GIVEN MATERIAL
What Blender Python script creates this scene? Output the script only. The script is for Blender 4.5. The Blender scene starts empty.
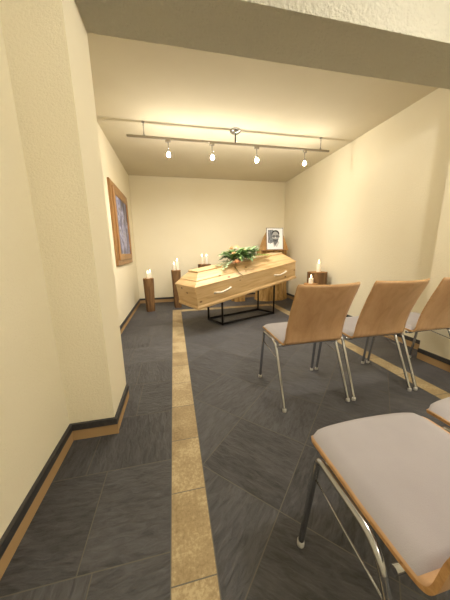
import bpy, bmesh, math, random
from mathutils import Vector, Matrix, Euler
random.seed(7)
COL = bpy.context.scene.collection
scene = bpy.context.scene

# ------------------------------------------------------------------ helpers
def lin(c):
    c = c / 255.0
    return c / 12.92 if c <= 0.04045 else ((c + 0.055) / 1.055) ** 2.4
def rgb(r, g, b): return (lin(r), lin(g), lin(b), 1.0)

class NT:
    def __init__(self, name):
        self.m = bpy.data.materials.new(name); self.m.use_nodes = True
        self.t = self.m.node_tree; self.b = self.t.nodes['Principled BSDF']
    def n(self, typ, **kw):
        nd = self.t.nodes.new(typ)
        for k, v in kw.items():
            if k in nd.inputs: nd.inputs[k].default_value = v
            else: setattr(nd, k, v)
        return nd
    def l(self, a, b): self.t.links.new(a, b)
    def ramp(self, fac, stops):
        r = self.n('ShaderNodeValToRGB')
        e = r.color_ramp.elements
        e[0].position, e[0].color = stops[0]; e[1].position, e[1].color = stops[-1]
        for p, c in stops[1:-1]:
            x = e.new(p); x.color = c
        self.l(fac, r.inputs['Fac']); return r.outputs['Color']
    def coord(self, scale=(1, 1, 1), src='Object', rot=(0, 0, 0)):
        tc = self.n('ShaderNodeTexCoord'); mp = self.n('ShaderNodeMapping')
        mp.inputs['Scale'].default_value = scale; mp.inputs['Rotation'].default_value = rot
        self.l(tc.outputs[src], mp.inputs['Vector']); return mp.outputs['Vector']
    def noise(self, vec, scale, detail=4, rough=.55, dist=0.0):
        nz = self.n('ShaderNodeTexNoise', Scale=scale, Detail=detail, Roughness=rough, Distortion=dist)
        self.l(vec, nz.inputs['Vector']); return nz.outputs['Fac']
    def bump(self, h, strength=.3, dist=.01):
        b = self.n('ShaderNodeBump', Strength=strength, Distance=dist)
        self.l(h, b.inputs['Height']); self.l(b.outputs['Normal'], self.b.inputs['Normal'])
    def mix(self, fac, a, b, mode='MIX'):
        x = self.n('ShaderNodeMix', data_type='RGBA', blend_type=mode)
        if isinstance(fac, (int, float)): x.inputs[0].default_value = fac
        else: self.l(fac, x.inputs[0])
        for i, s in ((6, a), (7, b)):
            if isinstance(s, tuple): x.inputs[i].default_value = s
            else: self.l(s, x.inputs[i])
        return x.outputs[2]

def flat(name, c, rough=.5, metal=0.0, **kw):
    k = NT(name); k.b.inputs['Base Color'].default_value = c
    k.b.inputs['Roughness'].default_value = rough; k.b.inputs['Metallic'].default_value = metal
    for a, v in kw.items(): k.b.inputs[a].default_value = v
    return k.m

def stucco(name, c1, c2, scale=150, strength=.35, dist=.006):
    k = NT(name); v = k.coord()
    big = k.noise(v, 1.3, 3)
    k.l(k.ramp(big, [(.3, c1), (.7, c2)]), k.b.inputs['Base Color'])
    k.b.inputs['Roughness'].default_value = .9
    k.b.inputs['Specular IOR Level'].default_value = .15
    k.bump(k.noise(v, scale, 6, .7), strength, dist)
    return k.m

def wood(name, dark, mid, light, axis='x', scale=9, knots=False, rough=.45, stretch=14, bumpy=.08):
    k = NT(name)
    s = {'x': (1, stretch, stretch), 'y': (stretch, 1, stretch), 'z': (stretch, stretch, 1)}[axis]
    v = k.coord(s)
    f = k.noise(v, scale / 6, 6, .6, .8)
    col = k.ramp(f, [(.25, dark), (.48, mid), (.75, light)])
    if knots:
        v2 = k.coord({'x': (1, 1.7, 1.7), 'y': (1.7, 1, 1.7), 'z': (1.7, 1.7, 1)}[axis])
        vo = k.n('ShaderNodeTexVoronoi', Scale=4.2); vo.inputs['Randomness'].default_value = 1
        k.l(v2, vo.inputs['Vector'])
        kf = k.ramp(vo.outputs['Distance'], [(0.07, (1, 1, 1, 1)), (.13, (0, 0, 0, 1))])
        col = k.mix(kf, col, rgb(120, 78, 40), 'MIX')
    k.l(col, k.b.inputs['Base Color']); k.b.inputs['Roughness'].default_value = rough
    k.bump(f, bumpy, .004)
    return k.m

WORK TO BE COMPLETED
Leave every image out, and retype the material exactly.

CORRECT RESULT
What Blender Python script creates this scene? Output the script only. The script is for Blender 4.5. The Blender scene starts empty.
import bpy, bmesh, math, random
from mathutils import Vector, Matrix, Euler
random.seed(7)
COL = bpy.context.scene.collection
scene = bpy.context.scene

# ------------------------------------------------------------------ helpers
def lin(c):
    c = c / 255.0
    return c / 12.92 if c <= 0.04045 else ((c + 0.055) / 1.055) ** 2.4
def rgb(r, g, b): return (lin(r), lin(g), lin(b), 1.0)

class NT:
    def __init__(self, name):
        self.m = bpy.data.materials.new(name); self.m.use_nodes = True
        self.t = self.m.node_tree; self.b = self.t.nodes['Principled BSDF']
    def n(self, typ, **kw):
        nd = self.t.nodes.new(typ)
        for k, v in kw.items():
            if k in nd.inputs: nd.inputs[k].default_value = v
            else: setattr(nd, k, v)
        return nd
    def l(self, a, b): self.t.links.new(a, b)
    def ramp(self, fac, stops):
        r = self.n('ShaderNodeValToRGB')
        e = r.color_ramp.elements
        e[0].position, e[0].color = stops[0]; e[1].position, e[1].color = stops[-1]
        for p, c in stops[1:-1]:
            x = e.new(p); x.color = c
        self.l(fac, r.inputs['Fac']); return r.outputs['Color']
    def coord(self, scale=(1, 1, 1), src='Object', rot=(0, 0, 0)):
        tc = self.n('ShaderNodeTexCoord'); mp = self.n('ShaderNodeMapping')
        mp.inputs['Scale'].default_value = scale; mp.inputs['Rotation'].default_value = rot
        self.l(tc.outputs[src], mp.inputs['Vector']); return mp.outputs['Vector']
    def noise(self, vec, scale, detail=4, rough=.55, dist=0.0):
        nz = self.n('ShaderNodeTexNoise', Scale=scale, Detail=detail, Roughness=rough, Distortion=dist)
        self.l(vec, nz.inputs['Vector']); return nz.outputs['Fac']
    def bump(self, h, strength=.3, dist=.01):
        b = self.n('ShaderNodeBump', Strength=strength, Distance=dist)
        self.l(h, b.inputs['Height']); self.l(b.outputs['Normal'], self.b.inputs['Normal'])
    def mix(self, fac, a, b, mode='MIX'):
        x = self.n('ShaderNodeMix', data_type='RGBA', blend_type=mode)
        if isinstance(fac, (int, float)): x.inputs[0].default_value = fac
        else: self.l(fac, x.inputs[0])
        for i, s in ((6, a), (7, b)):
            if isinstance(s, tuple): x.inputs[i].default_value = s
            else: self.l(s, x.inputs[i])
        return x.outputs[2]

def flat(name, c, rough=.5, metal=0.0, **kw):
    k = NT(name); k.b.inputs['Base Color'].default_value = c
    k.b.inputs['Roughness'].default_value = rough; k.b.inputs['Metallic'].default_value = metal
    for a, v in kw.items(): k.b.inputs[a].default_value = v
    return k.m

def stucco(name, c1, c2, scale=150, strength=.35, dist=.006):
    k = NT(name); v = k.coord()
    big = k.noise(v, 1.3, 3)
    k.l(k.ramp(big, [(.3, c1), (.7, c2)]), k.b.inputs['Base Color'])
    k.b.inputs['Roughness'].default_value = .9
    k.b.inputs['Specular IOR Level'].default_value = .15
    k.bump(k.noise(v, scale, 6, .7), strength, dist)
    return k.m

def wood(name, dark, mid, light, axis='x', scale=9, knots=False, rough=.45, stretch=14, bumpy=.08):
    k = NT(name)
    s = {'x': (1, stretch, stretch), 'y': (stretch, 1, stretch), 'z': (stretch, stretch, 1)}[axis]
    v = k.coord(s)
    f = k.noise(v, scale / 6, 6, .6, .8)
    col = k.ramp(f, [(.25, dark), (.48, mid), (.75, light)])
    if knots:
        v2 = k.coord({'x': (1, 1.7, 1.7), 'y': (1.7, 1, 1.7), 'z': (1.7, 1.7, 1)}[axis])
        vo = k.n('ShaderNodeTexVoronoi', Scale=4.2); vo.inputs['Randomness'].default_value = 1
        k.l(v2, vo.inputs['Vector'])
        kf = k.ramp(vo.outputs['Distance'], [(0.07, (1, 1, 1, 1)), (.13, (0, 0, 0, 1))])
        col = k.mix(kf, col, rgb(120, 78, 40), 'MIX')
    k.l(col, k.b.inputs['Base Color']); k.b.inputs['Roughness'].default_value = rough
    k.bump(f, bumpy, .004)
    return k.m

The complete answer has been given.